Live with the consequences.


  1. Dina and I were online at the same time, reading the same article. We were tweeting and then realizing we were both ranting about the same article! Funny how those things work.

    I am both self-published and publisher published. I am currently working on another novella that I plan to self-publish. I am also working on two novels that I plan to submit to a publisher. I have a novel being published late this year, and I’m planning a short story collection for self-publish next year.

    I’m at the stage where I know what piece should go where and how best to publish it. I’m happy to have many choices available to me, because I’m able to write whatever I want and find a home for it.

    I laugh at the people who keep saying how “traditional” publishing is dying. If you follow Twitter writer chats, Sunday afternoons on #writechat always attracts a handful of these folks, who go on and on about this. Yet, the numbers just aren’t there.

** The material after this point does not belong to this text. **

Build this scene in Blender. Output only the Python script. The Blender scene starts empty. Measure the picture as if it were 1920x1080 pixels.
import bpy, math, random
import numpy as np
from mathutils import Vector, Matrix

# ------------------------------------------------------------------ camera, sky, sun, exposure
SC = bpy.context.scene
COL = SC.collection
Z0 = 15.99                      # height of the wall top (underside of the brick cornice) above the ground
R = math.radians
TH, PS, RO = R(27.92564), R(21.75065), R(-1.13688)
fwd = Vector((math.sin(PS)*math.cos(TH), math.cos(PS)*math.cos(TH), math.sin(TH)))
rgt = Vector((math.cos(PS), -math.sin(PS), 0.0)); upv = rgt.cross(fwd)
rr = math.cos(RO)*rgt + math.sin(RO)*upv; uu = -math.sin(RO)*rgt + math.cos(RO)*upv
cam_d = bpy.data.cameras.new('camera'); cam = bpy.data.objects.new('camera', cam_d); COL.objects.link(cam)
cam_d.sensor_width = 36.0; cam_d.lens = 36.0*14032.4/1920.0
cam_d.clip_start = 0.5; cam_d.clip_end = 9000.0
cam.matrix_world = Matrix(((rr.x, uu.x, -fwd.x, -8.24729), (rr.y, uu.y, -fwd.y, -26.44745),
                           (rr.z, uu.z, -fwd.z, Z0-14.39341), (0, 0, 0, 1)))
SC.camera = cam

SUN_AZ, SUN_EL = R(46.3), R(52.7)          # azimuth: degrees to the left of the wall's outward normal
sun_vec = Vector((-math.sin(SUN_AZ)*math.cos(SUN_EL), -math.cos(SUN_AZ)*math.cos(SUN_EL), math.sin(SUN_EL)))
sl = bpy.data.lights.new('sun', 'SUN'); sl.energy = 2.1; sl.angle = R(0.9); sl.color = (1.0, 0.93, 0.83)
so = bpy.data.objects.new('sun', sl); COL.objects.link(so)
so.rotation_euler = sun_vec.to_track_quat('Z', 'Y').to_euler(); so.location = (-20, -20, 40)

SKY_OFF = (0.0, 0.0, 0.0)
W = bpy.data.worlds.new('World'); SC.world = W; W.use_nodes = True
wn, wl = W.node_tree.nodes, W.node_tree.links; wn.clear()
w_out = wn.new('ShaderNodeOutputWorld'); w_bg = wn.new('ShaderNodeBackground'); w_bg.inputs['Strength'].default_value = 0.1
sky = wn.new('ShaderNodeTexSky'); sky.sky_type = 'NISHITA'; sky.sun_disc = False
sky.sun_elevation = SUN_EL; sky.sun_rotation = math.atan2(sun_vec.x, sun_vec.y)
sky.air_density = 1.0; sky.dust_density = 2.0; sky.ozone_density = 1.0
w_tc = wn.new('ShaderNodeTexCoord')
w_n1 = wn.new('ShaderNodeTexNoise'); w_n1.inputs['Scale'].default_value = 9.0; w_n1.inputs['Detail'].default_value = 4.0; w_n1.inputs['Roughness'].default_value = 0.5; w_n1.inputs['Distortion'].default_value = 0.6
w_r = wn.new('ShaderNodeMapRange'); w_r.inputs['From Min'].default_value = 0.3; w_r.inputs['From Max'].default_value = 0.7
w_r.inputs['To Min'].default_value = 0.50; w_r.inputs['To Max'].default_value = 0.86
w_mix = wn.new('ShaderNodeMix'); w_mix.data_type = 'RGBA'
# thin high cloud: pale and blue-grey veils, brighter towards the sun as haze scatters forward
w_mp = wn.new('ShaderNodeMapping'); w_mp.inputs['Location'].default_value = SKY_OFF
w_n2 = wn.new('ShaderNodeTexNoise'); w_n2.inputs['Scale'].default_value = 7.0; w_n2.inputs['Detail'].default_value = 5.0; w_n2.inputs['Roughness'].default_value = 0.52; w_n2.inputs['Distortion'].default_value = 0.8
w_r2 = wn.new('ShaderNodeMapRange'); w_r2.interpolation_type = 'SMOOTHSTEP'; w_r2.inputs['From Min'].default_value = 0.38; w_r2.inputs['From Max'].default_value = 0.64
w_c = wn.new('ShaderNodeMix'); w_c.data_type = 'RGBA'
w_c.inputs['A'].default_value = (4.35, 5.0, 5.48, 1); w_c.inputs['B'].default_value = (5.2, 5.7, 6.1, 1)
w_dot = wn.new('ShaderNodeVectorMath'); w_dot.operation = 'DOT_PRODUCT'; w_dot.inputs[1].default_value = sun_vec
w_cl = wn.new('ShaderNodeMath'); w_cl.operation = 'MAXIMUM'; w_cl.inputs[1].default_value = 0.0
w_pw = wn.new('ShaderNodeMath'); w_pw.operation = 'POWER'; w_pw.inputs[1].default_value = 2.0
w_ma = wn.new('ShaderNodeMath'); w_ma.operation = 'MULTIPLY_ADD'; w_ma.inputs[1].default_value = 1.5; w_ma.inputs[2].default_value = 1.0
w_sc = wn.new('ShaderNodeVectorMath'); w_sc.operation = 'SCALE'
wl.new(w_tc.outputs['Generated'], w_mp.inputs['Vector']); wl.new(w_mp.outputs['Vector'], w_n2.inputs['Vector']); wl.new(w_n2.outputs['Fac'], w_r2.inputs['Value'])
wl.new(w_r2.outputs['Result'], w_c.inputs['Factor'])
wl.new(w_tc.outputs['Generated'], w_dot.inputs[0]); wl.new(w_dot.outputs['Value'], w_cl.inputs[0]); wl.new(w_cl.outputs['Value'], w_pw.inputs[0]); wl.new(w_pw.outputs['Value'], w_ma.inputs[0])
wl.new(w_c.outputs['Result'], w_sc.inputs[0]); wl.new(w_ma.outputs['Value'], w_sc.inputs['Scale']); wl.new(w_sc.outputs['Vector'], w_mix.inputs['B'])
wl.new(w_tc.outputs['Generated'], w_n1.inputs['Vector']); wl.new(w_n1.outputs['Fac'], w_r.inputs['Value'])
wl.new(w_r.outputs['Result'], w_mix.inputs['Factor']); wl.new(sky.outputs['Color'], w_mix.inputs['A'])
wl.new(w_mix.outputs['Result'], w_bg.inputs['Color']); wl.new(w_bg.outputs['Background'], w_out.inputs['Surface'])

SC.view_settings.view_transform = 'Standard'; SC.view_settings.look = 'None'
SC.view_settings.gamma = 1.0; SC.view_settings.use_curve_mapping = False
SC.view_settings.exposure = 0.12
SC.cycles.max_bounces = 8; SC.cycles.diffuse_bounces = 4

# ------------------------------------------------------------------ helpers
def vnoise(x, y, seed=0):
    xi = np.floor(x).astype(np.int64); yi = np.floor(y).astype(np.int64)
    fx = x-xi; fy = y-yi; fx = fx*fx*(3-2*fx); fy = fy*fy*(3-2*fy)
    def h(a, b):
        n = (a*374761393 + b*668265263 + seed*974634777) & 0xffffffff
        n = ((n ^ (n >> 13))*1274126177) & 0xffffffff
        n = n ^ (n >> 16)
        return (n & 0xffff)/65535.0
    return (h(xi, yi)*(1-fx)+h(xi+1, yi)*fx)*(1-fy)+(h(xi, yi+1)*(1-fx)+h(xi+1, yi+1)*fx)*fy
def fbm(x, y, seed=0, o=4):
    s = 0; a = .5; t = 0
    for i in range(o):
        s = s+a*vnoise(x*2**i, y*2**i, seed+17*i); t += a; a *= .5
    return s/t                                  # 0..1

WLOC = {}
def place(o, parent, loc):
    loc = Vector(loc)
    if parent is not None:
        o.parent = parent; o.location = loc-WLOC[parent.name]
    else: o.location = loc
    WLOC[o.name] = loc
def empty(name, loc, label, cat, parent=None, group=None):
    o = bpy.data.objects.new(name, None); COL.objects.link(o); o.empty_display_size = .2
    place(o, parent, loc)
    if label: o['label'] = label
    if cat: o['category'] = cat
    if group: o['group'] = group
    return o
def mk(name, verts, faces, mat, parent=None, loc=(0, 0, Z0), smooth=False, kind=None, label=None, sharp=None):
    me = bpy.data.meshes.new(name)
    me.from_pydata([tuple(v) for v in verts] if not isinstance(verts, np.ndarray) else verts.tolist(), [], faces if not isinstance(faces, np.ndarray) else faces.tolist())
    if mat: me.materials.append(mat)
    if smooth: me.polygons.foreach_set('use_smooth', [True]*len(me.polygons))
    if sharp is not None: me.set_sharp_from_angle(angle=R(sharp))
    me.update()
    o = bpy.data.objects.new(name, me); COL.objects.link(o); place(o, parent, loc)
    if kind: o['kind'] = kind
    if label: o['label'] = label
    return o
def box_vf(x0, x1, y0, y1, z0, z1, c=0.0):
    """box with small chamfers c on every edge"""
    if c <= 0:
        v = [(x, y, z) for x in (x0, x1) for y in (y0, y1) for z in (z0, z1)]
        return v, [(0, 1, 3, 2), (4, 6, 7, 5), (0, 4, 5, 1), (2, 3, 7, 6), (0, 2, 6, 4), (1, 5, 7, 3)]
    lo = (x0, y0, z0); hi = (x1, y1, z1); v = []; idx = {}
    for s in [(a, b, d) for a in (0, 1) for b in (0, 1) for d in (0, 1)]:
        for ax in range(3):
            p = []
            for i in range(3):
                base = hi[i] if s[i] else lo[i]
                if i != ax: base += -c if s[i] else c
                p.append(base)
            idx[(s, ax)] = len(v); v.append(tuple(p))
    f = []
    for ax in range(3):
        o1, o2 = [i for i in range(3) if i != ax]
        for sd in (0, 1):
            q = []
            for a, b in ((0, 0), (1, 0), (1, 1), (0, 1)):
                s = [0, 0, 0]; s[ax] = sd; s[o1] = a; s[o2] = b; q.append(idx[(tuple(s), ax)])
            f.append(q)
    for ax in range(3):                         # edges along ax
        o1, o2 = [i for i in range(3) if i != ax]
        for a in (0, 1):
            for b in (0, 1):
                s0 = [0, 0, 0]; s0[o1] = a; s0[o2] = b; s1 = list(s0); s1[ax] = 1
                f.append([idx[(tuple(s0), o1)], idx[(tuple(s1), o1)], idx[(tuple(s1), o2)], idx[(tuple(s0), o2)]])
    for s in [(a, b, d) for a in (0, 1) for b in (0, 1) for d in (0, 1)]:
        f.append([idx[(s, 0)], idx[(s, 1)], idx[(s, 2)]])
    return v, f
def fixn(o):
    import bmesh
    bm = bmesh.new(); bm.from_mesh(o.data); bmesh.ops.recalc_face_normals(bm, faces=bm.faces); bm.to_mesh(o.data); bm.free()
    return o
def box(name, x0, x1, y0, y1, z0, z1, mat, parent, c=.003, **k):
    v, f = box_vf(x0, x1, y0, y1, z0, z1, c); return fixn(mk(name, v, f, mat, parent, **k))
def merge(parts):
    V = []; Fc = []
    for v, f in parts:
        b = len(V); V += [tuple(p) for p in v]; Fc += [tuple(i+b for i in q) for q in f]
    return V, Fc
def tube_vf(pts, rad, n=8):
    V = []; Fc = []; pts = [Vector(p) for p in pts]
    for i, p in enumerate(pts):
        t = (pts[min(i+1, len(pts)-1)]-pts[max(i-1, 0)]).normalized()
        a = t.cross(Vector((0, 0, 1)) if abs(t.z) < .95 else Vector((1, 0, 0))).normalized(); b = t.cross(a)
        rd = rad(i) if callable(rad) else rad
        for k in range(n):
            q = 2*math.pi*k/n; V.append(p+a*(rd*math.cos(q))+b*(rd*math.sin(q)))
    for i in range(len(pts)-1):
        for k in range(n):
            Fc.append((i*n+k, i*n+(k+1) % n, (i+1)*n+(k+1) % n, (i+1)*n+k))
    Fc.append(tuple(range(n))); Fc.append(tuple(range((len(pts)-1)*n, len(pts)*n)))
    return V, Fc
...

    personal rant: ebooks does not mean self-published. I really, really wish writers would stop spouting out factually WRONG information. Ebooks are put out by self-publishers, epublishers, small print press, and *wait for it* big publishers. Oh, that’s rights…there are other groups in between self-publishing and big publishers. I’ve read blogs of people being rejected by a couple of agents and then self-publishing. Did you know that you could submit without an agent to a number of places? Obviously not.

    I might need to do a blog series on this.


    BTW – I am indie published. Why? Because I am published with a small press who is independent of any mother or sister company. That’s what indie means. Look it up.